Moments after hearing his final composition performed on Friday, fourth-year music technology major Bennett Jenisch’s face beamed with a look of exhilaration. Jenisch had spent a couple hours each day over winter break at his family’s home in Germany perfecting this piece, which he said clearly paid off.

Jenisch was one of six students in a composition seminar course taught last semester by Anthony De Ritis, chair of the Department of Music in the College of Arts, Media and Design. Students were charged with writing a piece of music from concept to completion that would ultimately be performed by a live orchestra.
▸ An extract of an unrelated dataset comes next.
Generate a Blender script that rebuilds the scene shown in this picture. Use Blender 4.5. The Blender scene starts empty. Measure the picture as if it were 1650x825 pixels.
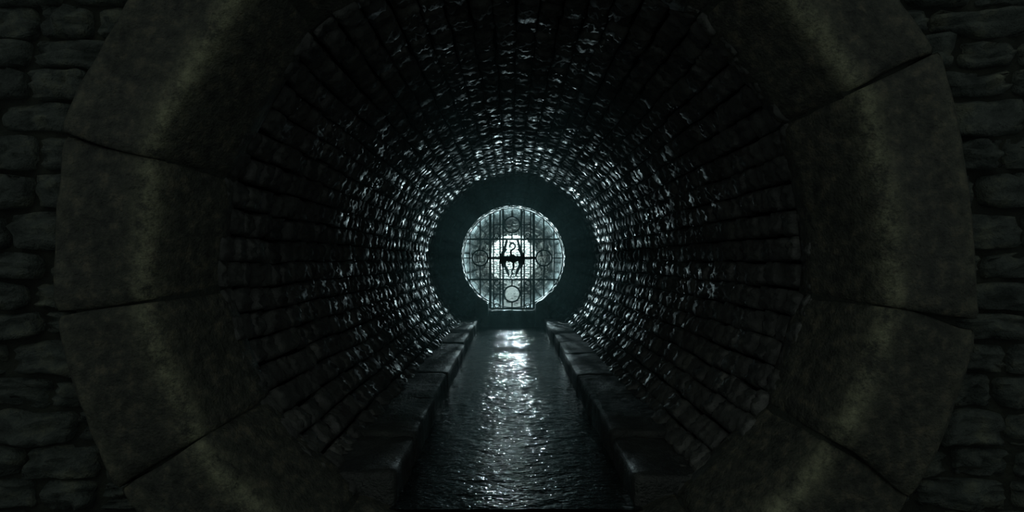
import bpy, bmesh, math, random
from mathutils import Vector, noise

S = bpy.context.scene
COL = S.collection
PI = math.pi
random.seed(7)

# ---------------------------------------------------------------- camera
AX, AZ = 0.03, 0.095            # axis of the tunnel (camera stands at the origin, looking along +Y)
F = 1100.0                      # focal length in pixels of the 1650 x 825 frame
cam = bpy.data.objects.new('camera', bpy.data.cameras.new('camera'))
COL.objects.link(cam)
cam.rotation_euler = (PI / 2, 0, 0)
cam.data.sensor_width = 36
cam.data.lens = 36 * F / 1650
cam.data.shift_y = 7.5 / 1650
cam.data.clip_start = 0.05
S.camera = cam

# ---------------------------------------------------------------- view, world, lights
S.view_settings.view_transform = 'Standard'
S.view_settings.look = 'None'
S.view_settings.gamma = 1
S.view_settings.exposure = 0
S.view_settings.use_curve_mapping = False
S.cycles.use_denoising = True
S.cycles.max_bounces = 4
S.cycles.diffuse_bounces = 2
S.cycles.glossy_bounces = 3
S.cycles.volume_bounces = 2
S.cycles.caustics_reflective = False
S.cycles.sample_clamp_indirect = 3

W = bpy.data.worlds.new('night'); S.world = W; W.use_nodes = True
W.node_tree.nodes['Background'].inputs[0].default_value = (0.80, 0.92, 0.86, 1)
W.node_tree.nodes['Background'].inputs[1].default_value = 0.17


def light(name, kind, loc, energy, color, rot=(0, 0, 0), **kw):
    d = bpy.data.lights.new(name, kind)
    d.energy = energy; d.color = color
    for k, v in kw.items():
        setattr(d, k, v)
    o = bpy.data.objects.new(name, d); COL.objects.link(o)
    o.location = loc; o.rotation_euler = rot
    return o


# faint soft fill light added behind the camera to brighten the portal
light('portal_fill', 'SUN', (0, 0, 6), 0.10, (0.92, 1.0, 0.86), (math.radians(52), 0, math.radians(-10)), angle=math.radians(50))
# lamp of the chamber, just behind the gate
light('gate_lamp', 'POINT', (0.01, 21.8, 0.055), 400, (0.66, 0.95, 1.0), shadow_soft_size=0.045)
# area light added out of sight above the chamber's far end, brightening the back wall
light('hall_fill', 'AREA', (0.03, 47.2, 4.2), 2400, (0.80, 1.0, 0.98), (math.radians(14), 0, 0), shape='RECTANGLE', size=3.6, size_y=2.0)


# ---------------------------------------------------------------- materials
def mat(name):
    m = bpy.data.materials.new(name); m.use_nodes = True
    nt = m.node_tree
    return m, nt, nt.nodes['Principled BSDF']


def N(nt, kind, **kw):
    n = nt.nodes.new(kind)
    for k, v in kw.items():
        if k in n.inputs.keys():
            n.inputs[k].default_value = v
        else:
            setattr(n, k, v)
    return n


def noise_node(nt, vec, scale, detail=4, rough=0.6, stretch=None):
    if stretch:
        mp = N(nt, 'ShaderNodeMapping'); mp.inputs['Scale'].default_value = stretch
        nt.links.new(vec, mp.inputs['Vector']); vec = mp.outputs['Vector']
    n = N(nt, 'ShaderNodeTexNoise', Scale=scale, Detail=detail, Roughness=rough)
    nt.links.new(vec, n.inputs['Vector'])
    return n.outputs['Fac']


def ramp(nt, fac, stops):
    r = N(nt, 'ShaderNodeValToRGB')
    e = r.color_ramp.elements
    while len(e) < len(stops):
        e.new(0.5)
    for k, (p, c) in enumerate(stops):
        e[k].position = p; e[k].color = (*c, 1) if len(c) == 3 else c
    nt.links.new(fac, r.inputs['Fac'])
    return r.outputs['Color']


def bump(nt, h, dist, strength=1.0, normal=None):
    b = N(nt, 'ShaderNodeBump'); b.inputs['Strength'].default_value = strength
    b.inputs['Distance'].default_value = dist
    nt.links.new(h, b.inputs['Height'])
    if normal is not None:
        nt.links.new(normal, b.inputs['Normal'])
    return b.outputs['Normal']


def stone(name, dark, mid, light_, rough, bumps, col_scale=3.0, arris_col=None, spec=0.5, rough_scale=1.2, dry_y=None):
    m, nt, p = mat(name)
    co = N(nt, 'ShaderNodeTexCoord').outputs['Object']
    c = ramp(nt, noise_node(nt, co, col_scale, 8, 0.65), [(0.3, dark), (0.52, mid), (0.75, light_)])
    if arris_col:  # speckled olive tint, strongest along the arris
        at = N(nt, 'ShaderNodeAttribute', attribute_name='arris')
        nz = noise_node(nt, co, 5.0, 9, 0.85)
        mu = N(nt, 'ShaderNodeMath', operation='MULTIPLY')
        nt.links.new(at.outputs['Fac'], mu.inputs[0])
        nt.links.new(ramp(nt, nz, [(0.42, (0.02,) * 3), (0.66, (1,) * 3)]), mu.inputs[1])
        mx = N(nt, 'ShaderNodeMix', data_type='RGBA')
        nt.links.new(mu.outputs[0], mx.inputs['Factor'])
        nt.links.new(c, mx.inputs[6]); mx.inputs[7].default_value = (*arris_col, 1)
        c = mx.outputs[2]
    nt.links.new(c, p.inputs['Base Color'])
    r = ramp(nt, noise_node(nt, co, rough_scale, 3, 0.6), [(0.40, (rough[0],) * 3), (0.60, (rough[1],) * 3)])
    if dry_y:                                            # the stones near the mouth are drier
        sp = N(nt, 'ShaderNodeSeparateXYZ'); nt.links.new(co, sp.inputs[0])
        mr = N(nt, 'ShaderNodeMapRange'); mr.inputs['From Min'].default_value = dry_y[0]; mr.inputs['From Max'].default_value = dry_y[1]
        mr.inputs['To Min'].default_value = dry_y[2]; mr.inputs['To Max'].default_value = 0
        nt.links.new(sp.outputs['Y'], mr.inputs['Value'])
        ad = N(nt, 'ShaderNodeMath', operation='ADD', use_clamp=True)
        nt.links.new(r, ad.inputs[0]); nt.links.new(mr.outputs[0], ad.inputs[1]); r = ad.outputs[0]
    nt.links.new(r, p.inputs['Roughness'])
    p.inputs['Specular IOR Level'].default_value = spec
    nrm = None
    for sc, dist, det in bumps:
        nrm = bump(nt, noise_node(nt, co, sc, det, 0.6), dist, 1.0, nrm)
    nt.links.new(nrm, p.inputs['Normal'])
    return m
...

Last week, the Boston Modern Orchestra Project—the renowned professional orchestra dedicated exclusively to performing and recording music of the 20th and 21st centuries—took the stage at the Fenway Center to perform the students’ work.

After spending the majority of the fall semester writing their compositions, students met on Dec. 11 with BMOP members and Gil Rose, its founder and artistic director and a visiting artist at Northeastern. Students participated in workshops with orchestra members and received professional feedback on their work.

“I worked really hard last semester to get my composition to a draft form before that first run-through, and since then I’ve been implementing their feedback and making improvements,” Jenisch said. “All the things I fixed they just played perfectly now, and it’s a great feeling.”

Friday’s orchestra performances were also recorded by students from Greenline Records, a Northeastern student-run record label affiliated with the Department of Music.

De Ritis said the seminar served as an incredible experiential learning opportunity for students, as well as a chance to strengthen the university’s partnership with BMOP, a five-time Grammy nominated ensemble.

“This will not only lead to great recordings for the students’ portfolios, but it’s also a life-changing experience for them,” De Ritis said. “It’s very eye-opening, and it grounds them in terms of where they are in their lives and in this field.”

Callum Plews, a fourth-year music technology major, noted that the December rehearsal was a critical opportunity to learn from professional musicians and to determine the changes he needed to make, such as formatting corrections and adjustments to make his composition fully playable for an orchestra.

Adam Straus, a third-year music technology major from Nyack, N.Y., said he challenged himself by writing a composition combining electronics with the harp, an instrument for which he had never written.

“The harp is a really cool and unique instrument, and it was great to learn what it can and can’t do, in terms of what is actually playable,” Straus said. “This was just an incredible opportunity.”

De Ritis concurred.

“For the students, this is all about taking theory to practice,” he said. “We’re always looking for experiential opportunities in the music department.”